You wonder just how detached from reality the folks in Washington are, shutting down the government and twiddling their thumbs while still getting paid, yet asking — telling — the Regular Guy out here in Nowhere Land to stay off federal hunting properties he purchased with his own hard-earned cash.

In October, of all months.

OK, yes, I should have made that properties that he and she purchased, because women buy duck stamps, too, the primary source of funding for establishment of federal Waterfowl Production Areas (WPA).

In Minnesota, tens of thousands of these acres exist for the benefit of wildlife, as well as duck and pheasant hunters, also birders, hikers, dog walkers and anyone else who enjoys a stroll outdoors.

Big Brother now says each and every one of these federal parcels is off limits until further notice.

This being an edict from the U.S. government, the trespass prohibition includes states other than Minnesota.

Among these is North Dakota, with its 220,000 acres of WPAs that are a primary destination, every October, of many Regular Guys.

Perhaps you're one.

This you?

Living paycheck to paycheck? Check. Pickup pushing 100,000 miles? Check. Have no idea how you'll afford college for your kids? Check.

If so, and you're also a hunter or other conservationist — perhaps still shooting the banged-up Model 12 or 870 your old man handed down to you — your members of Congress have heard from you often.
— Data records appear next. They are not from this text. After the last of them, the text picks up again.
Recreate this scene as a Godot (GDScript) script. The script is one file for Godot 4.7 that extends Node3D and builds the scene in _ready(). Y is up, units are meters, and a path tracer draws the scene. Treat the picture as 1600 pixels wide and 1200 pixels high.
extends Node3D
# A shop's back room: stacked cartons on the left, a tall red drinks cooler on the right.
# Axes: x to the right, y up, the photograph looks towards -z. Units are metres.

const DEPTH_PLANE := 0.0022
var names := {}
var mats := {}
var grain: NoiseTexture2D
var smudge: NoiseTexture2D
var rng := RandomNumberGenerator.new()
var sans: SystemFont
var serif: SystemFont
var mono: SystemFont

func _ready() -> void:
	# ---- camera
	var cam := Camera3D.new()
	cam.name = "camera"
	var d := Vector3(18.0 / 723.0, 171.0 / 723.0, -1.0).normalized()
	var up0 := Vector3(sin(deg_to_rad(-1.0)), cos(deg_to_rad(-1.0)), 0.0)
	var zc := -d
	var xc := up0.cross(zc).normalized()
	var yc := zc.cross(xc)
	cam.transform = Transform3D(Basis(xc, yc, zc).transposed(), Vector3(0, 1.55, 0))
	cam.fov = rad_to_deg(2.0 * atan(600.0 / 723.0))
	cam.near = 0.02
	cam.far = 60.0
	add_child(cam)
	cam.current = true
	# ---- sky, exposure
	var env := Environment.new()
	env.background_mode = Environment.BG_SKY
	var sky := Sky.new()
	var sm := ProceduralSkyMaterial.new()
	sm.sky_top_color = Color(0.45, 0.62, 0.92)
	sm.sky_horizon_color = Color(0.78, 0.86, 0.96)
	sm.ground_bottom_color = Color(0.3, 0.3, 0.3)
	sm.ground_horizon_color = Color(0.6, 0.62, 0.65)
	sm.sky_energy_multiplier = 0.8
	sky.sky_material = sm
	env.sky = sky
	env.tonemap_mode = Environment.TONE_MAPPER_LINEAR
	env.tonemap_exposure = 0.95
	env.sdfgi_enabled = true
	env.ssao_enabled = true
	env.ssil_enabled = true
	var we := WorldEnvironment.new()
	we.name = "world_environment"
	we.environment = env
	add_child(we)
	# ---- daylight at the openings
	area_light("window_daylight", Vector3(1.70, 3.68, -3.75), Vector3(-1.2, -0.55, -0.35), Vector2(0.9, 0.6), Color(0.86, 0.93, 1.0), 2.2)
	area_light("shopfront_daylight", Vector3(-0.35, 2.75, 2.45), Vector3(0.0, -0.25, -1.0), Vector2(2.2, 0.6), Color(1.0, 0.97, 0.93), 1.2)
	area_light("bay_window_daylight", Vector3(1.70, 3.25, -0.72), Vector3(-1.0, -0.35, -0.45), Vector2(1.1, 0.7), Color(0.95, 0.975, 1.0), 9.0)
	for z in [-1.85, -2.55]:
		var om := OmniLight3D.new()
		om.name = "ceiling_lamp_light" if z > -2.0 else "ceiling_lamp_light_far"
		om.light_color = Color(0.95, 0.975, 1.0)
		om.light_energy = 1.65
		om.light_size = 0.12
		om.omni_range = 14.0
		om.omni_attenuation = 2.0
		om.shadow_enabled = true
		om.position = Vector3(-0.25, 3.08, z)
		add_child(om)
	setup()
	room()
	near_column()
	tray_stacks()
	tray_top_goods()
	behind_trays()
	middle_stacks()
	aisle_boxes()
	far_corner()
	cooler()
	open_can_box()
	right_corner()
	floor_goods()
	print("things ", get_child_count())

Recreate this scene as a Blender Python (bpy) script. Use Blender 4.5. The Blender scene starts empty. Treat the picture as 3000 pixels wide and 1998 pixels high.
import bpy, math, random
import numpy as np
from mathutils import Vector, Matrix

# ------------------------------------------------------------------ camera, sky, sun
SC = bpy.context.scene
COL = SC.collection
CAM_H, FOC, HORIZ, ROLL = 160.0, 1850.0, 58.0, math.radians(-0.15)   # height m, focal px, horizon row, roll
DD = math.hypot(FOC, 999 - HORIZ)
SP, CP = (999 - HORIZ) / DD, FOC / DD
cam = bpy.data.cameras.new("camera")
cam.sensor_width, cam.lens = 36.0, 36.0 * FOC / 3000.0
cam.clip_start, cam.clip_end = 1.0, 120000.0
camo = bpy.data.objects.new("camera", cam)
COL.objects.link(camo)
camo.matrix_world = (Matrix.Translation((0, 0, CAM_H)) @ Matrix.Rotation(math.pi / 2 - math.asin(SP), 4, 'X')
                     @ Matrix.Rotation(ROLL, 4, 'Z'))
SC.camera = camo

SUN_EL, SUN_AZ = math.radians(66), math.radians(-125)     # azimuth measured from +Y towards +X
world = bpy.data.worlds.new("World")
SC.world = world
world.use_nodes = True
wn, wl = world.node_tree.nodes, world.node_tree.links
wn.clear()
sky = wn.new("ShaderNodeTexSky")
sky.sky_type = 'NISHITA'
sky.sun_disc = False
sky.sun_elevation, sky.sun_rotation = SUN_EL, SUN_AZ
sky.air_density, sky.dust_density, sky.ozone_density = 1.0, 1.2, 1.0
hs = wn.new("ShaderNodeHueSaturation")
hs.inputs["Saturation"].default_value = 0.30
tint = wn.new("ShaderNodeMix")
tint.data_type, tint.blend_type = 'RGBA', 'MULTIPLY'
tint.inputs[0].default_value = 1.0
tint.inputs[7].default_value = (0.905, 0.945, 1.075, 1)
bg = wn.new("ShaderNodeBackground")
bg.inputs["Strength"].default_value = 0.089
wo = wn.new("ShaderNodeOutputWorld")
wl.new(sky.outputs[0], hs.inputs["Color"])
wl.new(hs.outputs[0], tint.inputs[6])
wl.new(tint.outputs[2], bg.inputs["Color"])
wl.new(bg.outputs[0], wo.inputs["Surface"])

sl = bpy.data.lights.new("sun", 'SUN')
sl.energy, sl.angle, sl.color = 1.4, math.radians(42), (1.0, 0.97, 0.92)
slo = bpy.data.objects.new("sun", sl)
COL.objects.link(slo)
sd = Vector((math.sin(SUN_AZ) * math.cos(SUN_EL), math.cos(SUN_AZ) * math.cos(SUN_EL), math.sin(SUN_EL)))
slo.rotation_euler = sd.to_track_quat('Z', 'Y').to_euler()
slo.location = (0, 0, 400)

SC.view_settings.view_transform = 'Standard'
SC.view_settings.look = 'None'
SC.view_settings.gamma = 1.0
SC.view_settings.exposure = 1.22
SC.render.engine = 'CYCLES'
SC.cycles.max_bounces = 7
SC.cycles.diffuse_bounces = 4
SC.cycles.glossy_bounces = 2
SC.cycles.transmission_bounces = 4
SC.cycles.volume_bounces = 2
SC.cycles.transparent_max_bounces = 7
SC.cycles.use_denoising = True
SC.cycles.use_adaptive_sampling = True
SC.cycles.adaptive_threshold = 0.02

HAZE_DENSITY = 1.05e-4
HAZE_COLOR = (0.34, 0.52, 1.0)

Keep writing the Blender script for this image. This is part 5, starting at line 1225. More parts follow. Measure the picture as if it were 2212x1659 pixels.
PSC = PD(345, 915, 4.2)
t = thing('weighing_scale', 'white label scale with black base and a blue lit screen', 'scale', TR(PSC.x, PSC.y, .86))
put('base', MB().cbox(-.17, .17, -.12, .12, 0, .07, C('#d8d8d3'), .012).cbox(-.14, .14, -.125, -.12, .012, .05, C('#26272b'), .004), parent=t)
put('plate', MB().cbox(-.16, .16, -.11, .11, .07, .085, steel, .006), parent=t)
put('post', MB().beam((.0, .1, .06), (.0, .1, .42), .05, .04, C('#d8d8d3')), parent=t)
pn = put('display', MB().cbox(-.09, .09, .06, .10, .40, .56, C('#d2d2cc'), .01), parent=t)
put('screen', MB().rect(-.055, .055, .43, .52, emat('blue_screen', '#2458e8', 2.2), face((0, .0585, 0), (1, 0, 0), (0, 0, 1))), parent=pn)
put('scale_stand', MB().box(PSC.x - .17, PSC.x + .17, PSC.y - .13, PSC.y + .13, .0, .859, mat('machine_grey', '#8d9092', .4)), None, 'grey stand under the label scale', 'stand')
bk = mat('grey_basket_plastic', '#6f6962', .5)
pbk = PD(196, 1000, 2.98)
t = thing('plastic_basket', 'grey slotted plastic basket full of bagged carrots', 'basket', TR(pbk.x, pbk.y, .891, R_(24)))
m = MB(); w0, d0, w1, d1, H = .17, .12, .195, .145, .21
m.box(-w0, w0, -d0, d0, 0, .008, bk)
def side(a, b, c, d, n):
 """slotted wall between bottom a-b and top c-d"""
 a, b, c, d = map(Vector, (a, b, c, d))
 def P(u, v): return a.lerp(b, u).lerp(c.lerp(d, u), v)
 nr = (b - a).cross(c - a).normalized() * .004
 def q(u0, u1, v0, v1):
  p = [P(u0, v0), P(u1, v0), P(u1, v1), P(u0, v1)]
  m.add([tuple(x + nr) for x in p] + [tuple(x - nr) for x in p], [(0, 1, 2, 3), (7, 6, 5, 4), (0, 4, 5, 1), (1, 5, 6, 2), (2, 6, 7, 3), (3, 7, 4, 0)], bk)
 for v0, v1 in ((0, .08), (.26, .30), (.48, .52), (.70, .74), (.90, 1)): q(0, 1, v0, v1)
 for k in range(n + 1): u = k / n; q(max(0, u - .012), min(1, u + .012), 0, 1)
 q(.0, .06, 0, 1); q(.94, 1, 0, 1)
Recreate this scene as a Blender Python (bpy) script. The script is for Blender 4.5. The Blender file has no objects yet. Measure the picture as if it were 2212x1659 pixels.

They know well you're tired of the federal government selling out to anyone and everyone who wants to drain wetlands and plow up native grasslands.

They know also that their unwillingness to develop a federal farm bill that balances production with conservation, thereby ensuring the fertility of the nation's soils and cleanliness of its waters — and maybe a little space for wildlife — is a real burr under your saddle.

And don't mention again to them the Supreme Court's navigable waters decision a few years back and Congress' refusal to rewrite applicable laws to once again protect the small wetlands and shallow lakes that are critical to the continent's long-term survival of ducks and other wildlife.

Members of Congress know all of this because they've heard from you, Mr. and Mrs. Regular Guy, for years, even generations.

They just don't care.

Not about the two-bit vacations you and your pickup loads of Regular Guy hunters had planned to North Dakota this October.

Nor about the even-more two-bit vacations planned by Regular Guy hunters right here in Minnesota.

Nor do they care that Minnesota's pheasant opener is in a week or so, and that without access to state WPAs, entire legions of hunters might as well stay home.

Members of Congress know this, and more.

They know, for example, that Regular Guys aren't as powerful or as rich as ADM, Cargill, Monsanto or the other Big Ag players that actually control what occurs on the nation's farmlands.

Regular Guys, after all, can't even afford to own hunting land. Nor do they have money enough to lease a wetland or the grasslands surrounding it.

Instead, they're largely dependent for places to hunt on the nation's hundreds of thousands of acres of WPAs — for which they gladly pony up $15 each fall for a federal waterfowl stamp, knowing 98 cents of every dollar is used to buy wildlife lands.

Their hope, ultimately, is that conditions for wildlife, and therefore conditions for people, including Regular Guy hunters, will improve.

Their hope also is that someday Congress — and society in general — will get the message about the importance of land and water conservation.

Much of the damage inflicted on land is quite invisible to laymen.

Aldo Leopold said that.

In 1949.

And Regular Guy hunters will experience it anew when they again hunt lands they paid for with their own hard-earned money.